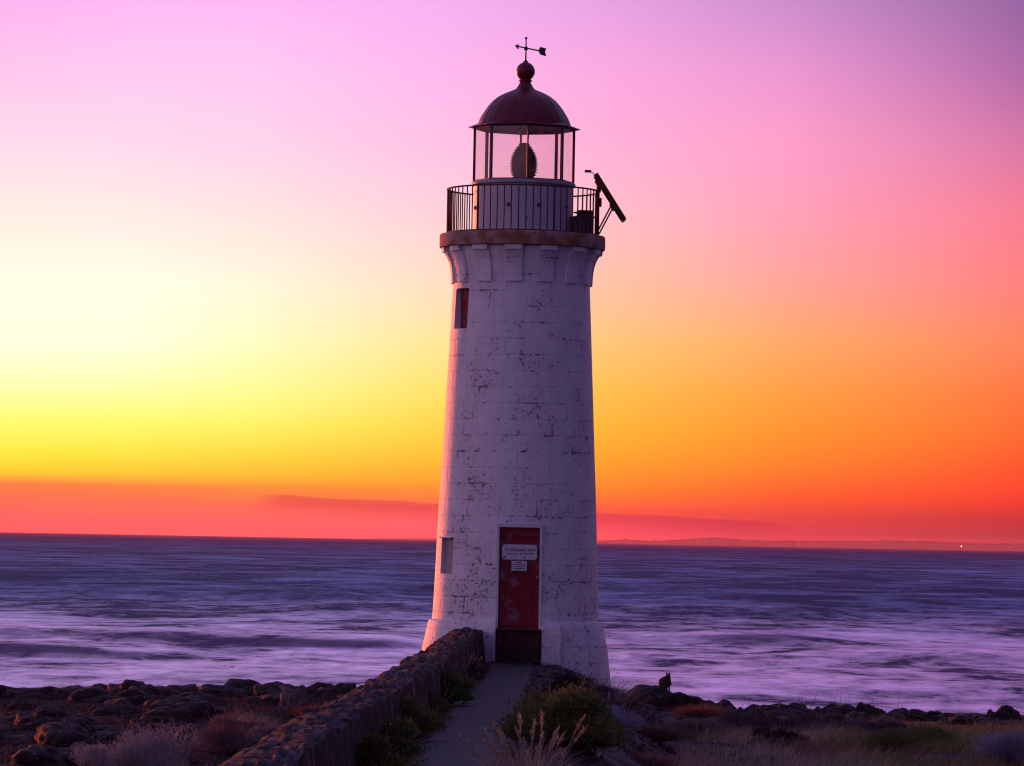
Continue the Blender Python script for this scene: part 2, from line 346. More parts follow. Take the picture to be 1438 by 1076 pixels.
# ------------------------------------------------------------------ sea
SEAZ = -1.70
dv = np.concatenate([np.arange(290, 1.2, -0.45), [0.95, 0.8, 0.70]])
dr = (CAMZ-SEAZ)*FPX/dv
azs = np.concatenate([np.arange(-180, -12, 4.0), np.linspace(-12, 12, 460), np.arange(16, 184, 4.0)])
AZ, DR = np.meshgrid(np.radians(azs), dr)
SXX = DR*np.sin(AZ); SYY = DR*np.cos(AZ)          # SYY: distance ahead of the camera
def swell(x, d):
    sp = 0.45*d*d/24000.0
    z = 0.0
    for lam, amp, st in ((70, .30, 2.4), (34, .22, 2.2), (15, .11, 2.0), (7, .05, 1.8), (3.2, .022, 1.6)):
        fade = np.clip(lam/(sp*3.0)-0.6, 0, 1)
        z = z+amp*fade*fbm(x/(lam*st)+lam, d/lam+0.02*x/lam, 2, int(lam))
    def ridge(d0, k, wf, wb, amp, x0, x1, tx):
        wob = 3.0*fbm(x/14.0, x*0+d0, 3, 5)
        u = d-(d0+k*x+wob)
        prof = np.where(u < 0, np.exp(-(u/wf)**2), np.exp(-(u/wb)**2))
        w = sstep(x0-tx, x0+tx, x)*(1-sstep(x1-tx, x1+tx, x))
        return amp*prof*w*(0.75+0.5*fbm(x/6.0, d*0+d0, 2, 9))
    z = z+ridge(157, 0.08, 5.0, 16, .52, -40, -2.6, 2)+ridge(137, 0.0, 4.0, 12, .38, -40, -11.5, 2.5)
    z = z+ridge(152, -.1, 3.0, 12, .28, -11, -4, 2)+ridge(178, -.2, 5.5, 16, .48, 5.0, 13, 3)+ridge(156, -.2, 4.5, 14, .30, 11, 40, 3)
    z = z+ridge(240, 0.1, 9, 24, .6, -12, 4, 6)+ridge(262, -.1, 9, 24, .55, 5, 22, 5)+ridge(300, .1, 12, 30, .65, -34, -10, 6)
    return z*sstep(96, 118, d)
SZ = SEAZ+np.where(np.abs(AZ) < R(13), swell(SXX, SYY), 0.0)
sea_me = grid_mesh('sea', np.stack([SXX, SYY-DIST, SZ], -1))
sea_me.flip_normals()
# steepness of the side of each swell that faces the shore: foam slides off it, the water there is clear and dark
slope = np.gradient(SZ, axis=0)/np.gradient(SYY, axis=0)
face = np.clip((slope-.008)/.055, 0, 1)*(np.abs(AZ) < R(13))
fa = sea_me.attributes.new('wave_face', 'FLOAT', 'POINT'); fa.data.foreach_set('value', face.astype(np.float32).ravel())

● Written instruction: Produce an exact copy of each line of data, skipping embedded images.

● Output for this task:
Continue the Blender Python script for this scene: part 2, from line 346. More parts follow. Take the picture to be 1438 by 1076 pixels.
# ------------------------------------------------------------------ sea
SEAZ = -1.70
dv = np.concatenate([np.arange(290, 1.2, -0.45), [0.95, 0.8, 0.70]])
dr = (CAMZ-SEAZ)*FPX/dv
azs = np.concatenate([np.arange(-180, -12, 4.0), np.linspace(-12, 12, 460), np.arange(16, 184, 4.0)])
AZ, DR = np.meshgrid(np.radians(azs), dr)
SXX = DR*np.sin(AZ); SYY = DR*np.cos(AZ)          # SYY: distance ahead of the camera
def swell(x, d):
    sp = 0.45*d*d/24000.0
    z = 0.0
    for lam, amp, st in ((70, .30, 2.4), (34, .22, 2.2), (15, .11, 2.0), (7, .05, 1.8), (3.2, .022, 1.6)):
        fade = np.clip(lam/(sp*3.0)-0.6, 0, 1)
        z = z+amp*fade*fbm(x/(lam*st)+lam, d/lam+0.02*x/lam, 2, int(lam))
    def ridge(d0, k, wf, wb, amp, x0, x1, tx):
        wob = 3.0*fbm(x/14.0, x*0+d0, 3, 5)
        u = d-(d0+k*x+wob)
        prof = np.where(u < 0, np.exp(-(u/wf)**2), np.exp(-(u/wb)**2))
        w = sstep(x0-tx, x0+tx, x)*(1-sstep(x1-tx, x1+tx, x))
        return amp*prof*w*(0.75+0.5*fbm(x/6.0, d*0+d0, 2, 9))
    z = z+ridge(157, 0.08, 5.0, 16, .52, -40, -2.6, 2)+ridge(137, 0.0, 4.0, 12, .38, -40, -11.5, 2.5)
    z = z+ridge(152, -.1, 3.0, 12, .28, -11, -4, 2)+ridge(178, -.2, 5.5, 16, .48, 5.0, 13, 3)+ridge(156, -.2, 4.5, 14, .30, 11, 40, 3)
    z = z+ridge(240, 0.1, 9, 24, .6, -12, 4, 6)+ridge(262, -.1, 9, 24, .55, 5, 22, 5)+ridge(300, .1, 12, 30, .65, -34, -10, 6)
    return z*sstep(96, 118, d)
SZ = SEAZ+np.where(np.abs(AZ) < R(13), swell(SXX, SYY), 0.0)
sea_me = grid_mesh('sea', np.stack([SXX, SYY-DIST, SZ], -1))
sea_me.flip_normals()
# steepness of the side of each swell that faces the shore: foam slides off it, the water there is clear and dark
slope = np.gradient(SZ, axis=0)/np.gradient(SYY, axis=0)
face = np.clip((slope-.008)/.055, 0, 1)*(np.abs(AZ) < R(13))
fa = sea_me.attributes.new('wave_face', 'FLOAT', 'POINT'); fa.data.foreach_set('value', face.astype(np.float32).ravel())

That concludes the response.